**Exercise prompt**
Starting with the first line below, extract each line through the one that contains "b.sph((0, 0, .108), .009, new_mat('ring_top', '#4A3A8C', .35));", inclusive, excluding pictures.

**Source data**

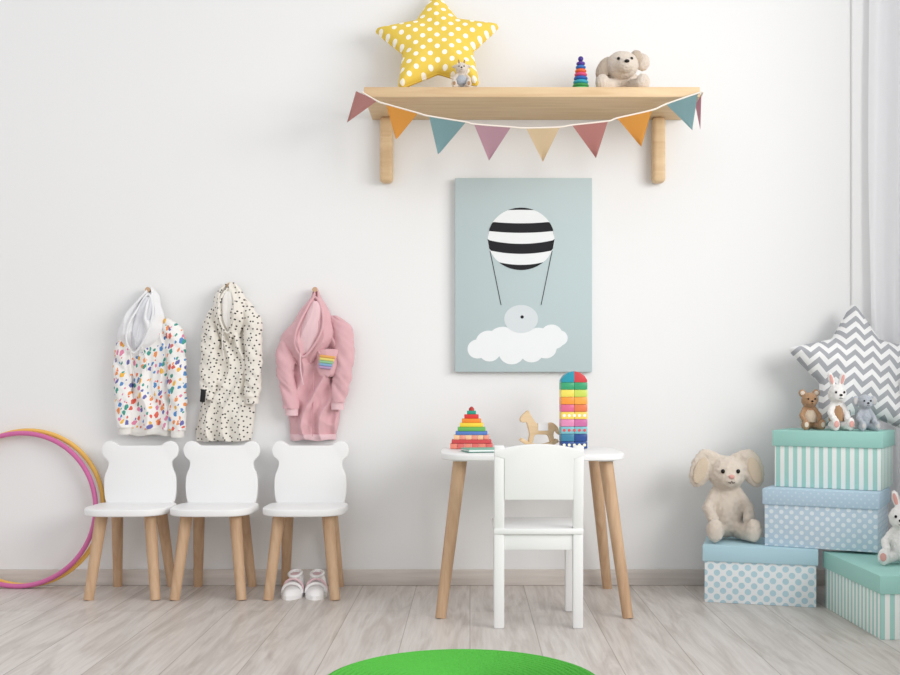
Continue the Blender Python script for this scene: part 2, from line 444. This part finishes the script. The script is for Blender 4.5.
# ring stacker on shelf
b = B()
cs = ['#3F8F4E', '#3AA0B8', '#2F5FA8', '#D4507A', '#E06A3C', '#3B6FB8', '#5B3E93']
b.lathe([(0, 0), (.028, 0), (.030, .004), (.028, .01), (0, .01)], new_mat('peg_base', '#4FAE6A', .4))
for i, c in enumerate(cs):
    rr = .0275-.0021*i; z = .017+i*.0125
    b.lathe([(.004, z-.006), (rr-.005, z-.006), (rr-.001, z-.003), (rr, z), (rr-.001, z+.003), (rr-.005, z+.006), (.004, z+.006)], new_mat('ring%d' % i, c, .35))
b.sph((0, 0, .108), .009, new_mat('ring_top', '#4A3A8C', .35)); b.make('ring_stacking_toy', (.370, -.25, 1.6945))

# ------------------------------------------------------------------ poster
E = empty('balloon_wall_art', (.190, 0, 1.104))
u = .00355
cv = new_mat('canvas_blue', '#B9C8CA', .85, bump=.15, bscale=700); ink = new_mat('ink_black', '#222226', .8); inkw = new_mat('ink_white', '#E9ECED', .85); inkg = new_mat('ink_grey', '#D3D9DC', .85)
b = B(); b.box((.486, .028, .688), (0, -.0145, 0), cv, bev=.002)
cx, cz, R = -2.5*u, 36*u, 33.5*u
circ = [(cx+R*math.cos(a*pi/40), cz+.93*R*math.sin(a*pi/40)) for a in range(80)]
b.poly(circ, -.0006, inkw, off=-.0286)
def band(z1, z2, k):
    top, bot = [], []
    for i in range(41):
        x = -R+2*R*i/40; lim = .93*math.sqrt(max(0, R*R-x*x)); cur = k*u*(1-(x/R)**2)
        a = max(-lim, min(lim, z1*u-cur)); c = max(-lim, min(lim, z2*u-cur))
        top.append((cx+x, cz+a)); bot.append((cx+x, cz+c))
    bm = bmesh.new()
    for i in range(40):
        q = [top[i], top[i+1], bot[i+1], bot[i]]
        if (q[0][1]-q[3][1]) < 1e-5 and (q[1][1]-q[2][1]) < 1e-5: continue
        bm.faces.new([bm.verts.new((x, -.0296, z)) for x, z in q])
    bmesh.ops.remove_doubles(bm, verts=bm.verts[:], dist=1e-6); b.add(bm, ink)
band(40, 27, -2); band(17.5, 8, 2); band(-1, -11, 4); band(-20, -40, 6)
for s in (-1, 1):
    b.tube([(cx+s*31*u, -.0292, cz-12*u), (cx+s*20*u, -.0292, cz-66*u)], .0012, ink, seg=6)
cloud = [(-44, -74, 10), (-33, -68, 13), (-19, -66, 15), (0, -68, 16), (17, -66, 14), (30, -60, 11), (38, -63, 8), (-32, -76, 11), (-10, -77, 13), (10, -76, 12), (24, -73, 11), (34, -66, 8)]
for i, (x, z, r_) in enumerate(cloud):
    b.poly([((x-2)*u+r_*u*math.cos(a*pi/16), z*u+r_*u*.95*math.sin(a*pi/16)) for a in range(32)], -.0005-.00003*i, inkw, off=-.0284)
b.poly([(cx+17*u*math.cos(a*pi/20), -44*u+14*u*math.sin(a*pi/20)) for a in range(40)], -.0003, inkg, off=-.0291)
b.sph((cx+1*u, -.0296, -42*u), (.006, .0008, .006), ink)
o = b.make('canvas', parent=E)

# ------------------------------------------------------------------ bear chairs
half = [(.0, .291), (.07, .291), (.108, .293), (.121, .31), (.126, .35), (.124, .395), (.113, .425), (.112, .447), (.129, .466), (.134, .49), (.124, .511), (.105, .518), (.086, .512), (.073, .503), (.04, .502), (0, .502)]
outl = catmull(half+[(-x, z) for x, z in reversed(half[1:-1])], 5)
def bear_chair(x):
    E = empty('bear_chair', (x, 0, 0))
    b = B(); b.poly(outl, .016, M['white'], off=-.086, bev=.004)
    b.make('backrest', parent=E, ang=.5)
    b = B(); pts = []
    for i in range(64):
        a = 2*pi*i/64; ca, sa = math.cos(a), math.sin(a)
        n = 3.0 if sa < 0 else 5
        pts.append((.138*math.copysign(abs(ca)**(2/n), ca), -.197+.132*math.copysign(abs(sa)**(2/n), sa)))
    b.poly(pts, .024, M['white'], plane='xy', off=.2795, bev=.006); b.make('seat', parent=E, ang=.5)
    b = B()
    for s in (-1, 1):
        b.cone((s*.111, -.282, 0), (s*.081, -.24, .281), .0165, .0205, M['legwood'])
        b.cone((s*.096, -.028, 0), (s*.076, -.095, .281), .0155, .0205, M['legwood'])
    b.make('legs', parent=E)
for x in (-1.153, -.868, -.558): bear_chair(x)

# ------------------------------------------------------------------ desk
E = empty('kids_desk', (.196, 0, 0))
b = B(); pts = []
for i in range(96):
    a = 2*pi*i/96; ca, sa = math.cos(a), math.sin(a); n = 5
    pts.append((.29*math.copysign(abs(ca)**(2/n), ca), -.35+.235*math.copysign(abs(sa)**(2/n), sa)))
b.poly(pts, .02, M['white'], plane='xy', off=.48, bev=.005); b.make('tabletop', parent=E, ang=.5)
b = B()
for s in (-1, 1):
    b.cone((s*.286, -.567, 0), (s*.226, -.50, .481), .0165, .022, M['legwood'])
    b.cone((s*.286, -.065, 0), (s*.228, -.17, .481), .0165, .022, M['legwood'])
    b.box((.05, .05, .006), (s*.226, -.50, .478), M['white']); b.box((.05, .05, .006), (s*.228, -.17, .478), M['white'])
b.make('legs', parent=E)
# white chair, back to the viewer
E = empty('kids_chair', (.2, 0, 0))
b = B(); W = M['white']
for s in (-1, 1):
    b.box((.03, .03, .30), (s*.115, -.705, .15), W, bev=.004)
    b.box((.03, .026, .26), (s*.115, -.718, .405), W, rot=(math.radians(5), 0, 0), bev=.004)
    b.box((.028, .028, .27), (s*.113, -.46, .135), W, bev=.004)
    b.box((.018, .22, .045), (s*.115, -.585, .252), W, bev=.002)
b.box((.2, .018, .045), (0, -.705, .252), W, bev=.002); b.box((.2, .018, .045), (0, -.46, .252), W, bev=.002)
b.make('frame', parent=E)
b = B(); b.box((.262, .285, .018), (0, -.582, .284), W, bev=.005); b.make('seat', parent=E)
b = B()
top = [(-.13+.26*i/30, .145+.018*math.cos((i/30-.5)*pi)) for i in range(31)]
pts = [(-.1005, 0), (.1005, 0), (.1005, .12), (.13, .13)]+list(reversed(top))+[(-.13, .13), (-.1005, .12)]
b.poly(pts, .016, W, off=-.008, T=Matrix.Translation((0, -.722, .377)) @ Euler((math.radians(5), 0, 0)).to_matrix().to_4x4(), bev=.003)
b.make('backrest', parent=E, ang=.5)

# ------------------------------------------------------------------ things on the desk
ZT = .501
b = B(); L = [('#D9706A', .142, .018), ('#C84C50', .132, .012), ('#E9A08C', .118, .016), ('#5A7EC0', .106, .012), ('#6DB35C', .092, .014), ('#F0D045', .078, .014), ('#EE8D38', .064, .014), ('#D93E3C', .048, .014), ('#2E9E86', .03, .012)]
z = 0
for i, (c, w, h) in enumerate(L):
    m = new_mat('wood_paint%d' % i, c, .45)
    if i in (0, 2):
        n = 6; m2 = new_mat('wood_paint_b%d' % i, '#F0C9A0' if i else '#E58A78', .45)
        for k in range(n):
            b.box((w/n*.96, w*.5, h*.96), (-w/2+w/n*(k+.5), 0, z+h/2), m if k % 2 else m2, bev=.0012)
    else: b.box((w, w*.5+.01, h*.97), (0, 0, z+h/2), m, bev=.0015)
    z += h
b.lathe([(.009, z), (.009, z+.006), (.005, z+.012), (0, z+.014)], new_mat('peg_red', '#B23A34', .4))
b.make('rainbow_pyramid_toy', (.005, -.25, ZT))
b = B(); b.box((.13, .10, .003), (0, 0, .0095), new_mat('green_cover', '#7FB5A0', .6), bev=.001); b.box((.126, .096, .005), (.002, 0, .0052), M['white'], bev=0)
b.box((.13, .10, .002), (0, 0, .0015), new_mat('green_cover_back', '#5E9C8C', .6), bev=.0005)
b.make('notebook', (.045, -.44, ZT), (0, 0, .25))
# rocking horse
u = .0034
hs = [(0, 27), (1, 31), (5, 35), (8, 37), (10, 34), (13, 29), (17, 24), (24, 22), (30, 25), (34, 24), (38, 20), (40, 13), (37, 14), (35, 17), (33.5, 12), (35, 5), (30.5, 5), (28, 12), (22, 13), (15, 12.5), (12.5, 5), (8, 5), (9.5, 13), (8, 20), (6.5, 25), (3, 25)]
b = B(); b.poly([((x-20)*u, z*u) for x, z in catmull(hs, 3)], .02, M['horsewood'], off=-.01, bev=.002)
def arc(R_, R2, a0, a1, c):
    o_ = [(c[0]+R_*math.sin(a0+(a1-a0)*i/20), c[1]-R_*math.cos(a0+(a1-a0)*i/20)) for i in range(21)]
    return o_+[(c[0]+R2*math.sin(a1-(a1-a0)*i/20), c[1]-R2*math.cos(a1-(a1-a0)*i/20)) for i in range(21)]
for y in (-.02, .014):
    b.poly(arc(.11, .098, -.68, .62, (0, .11)), .007, M['horsewood'], off=y, bev=.001)
b.box((.012, .04, .01), (-.033, 0, .018), M['horsewood']); b.box((.012, .04, .01), (.043, 0, .018), M['horsewood'])
b.poly([((x-20)*u, z*u) for x, z in [(18, 24.5), (28, 24.5), (28, 17), (18, 17)]], .023, M['white'], off=-.0115, bev=.001)
b.make('rocking_horse_toy', (.236, -.2, ZT), (0, 0, .1))
# block tower
b = B(); pl = lambda c: new_mat('brick_'+c[1:], c, .3)
lay = [('#2F4E8C', '#2F4E8C'), ('#3F7F9C', '#2F4E8C'), ('#7AB8C0', '#7AB8C0'), ('#D98AB0', '#C86FA0'), ('#F0D060', '#F0D060'), ('#D96A8A', '#E07A50'), ('#EE9A40', '#F0A84C'), ('#E8D860', '#C8D860'), ('#3FA070', '#3FA070')]
h = .0245
for i, (c1, c2) in enumerate(lay):
    z = i*h
    for s, c in ((-1, c1), (1, c2)):
        m = pl(c); b.box((.0435, .05, h-.0008), (s*.022, 0, z+h/2), m, bev=.0014)
        for yy in (-.0125, .0125):
            for xx in (-.011, .011): b.cone((s*.022+xx, yy, z+h-.001), (s*.022+xx, yy, z+h+.004), .0075, .0072, m, seg=16)
    if i in (0, 2, 4): # printed window dots
        for k in range(5): b.cone((-.034+k*.017, -.0248, z+h/2), (-.034+k*.017, -.0256, z+h/2), .005, .005, pl(['#F4F0D0', '#E05050', '#F0F0F0'][i//2]), seg=16)
z = len(lay)*h
for s, c in ((-1, '#2E94A8'), (1, '#D0484C')):
    b.poly([(0, 0), (s*.043, 0), (s*.043, .008), (s*.034, .022), (s*.018, .033), (0, .037)], .05, pl(c), off=-.025, bev=.001, T=Matrix.Translation((0, 0, z)))
b.make('toy_block_tower', (.345, -.25, ZT), (0, 0, .06))

# ------------------------------------------------------------------ hoops
def hoop(name, col, R, cx_, lean, d0):
    b = B(); pts = []
    for i in range(96):
        a = 2*pi*i/96; pts.append((R*math.cos(a), 0, R*math.sin(a)))
    b.tube(pts, .0085, new_mat(name+col, col, .35), closed=True, seg=14)
    b.make(name, (cx_, -d0, (R)*math.cos(lean)+.0085), (-lean, 0, 0), ang=3)
hoop('hula_hoop', '#E8B860', .272, -1.570, .07, .036)
hoop('hula_hoop', '#CF6DA2', .268, -1.586, .07, .056)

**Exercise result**
Continue the Blender Python script for this scene: part 2, from line 444. This part finishes the script. The script is for Blender 4.5.
# ring stacker on shelf
b = B()
cs = ['#3F8F4E', '#3AA0B8', '#2F5FA8', '#D4507A', '#E06A3C', '#3B6FB8', '#5B3E93']
b.lathe([(0, 0), (.028, 0), (.030, .004), (.028, .01), (0, .01)], new_mat('peg_base', '#4FAE6A', .4))
for i, c in enumerate(cs):
    rr = .0275-.0021*i; z = .017+i*.0125
    b.lathe([(.004, z-.006), (rr-.005, z-.006), (rr-.001, z-.003), (rr, z), (rr-.001, z+.003), (rr-.005, z+.006), (.004, z+.006)], new_mat('ring%d' % i, c, .35))
b.sph((0, 0, .108), .009, new_mat('ring_top', '#4A3A8C', .35)); b.make('ring_stacking_toy', (.370, -.25, 1.6945))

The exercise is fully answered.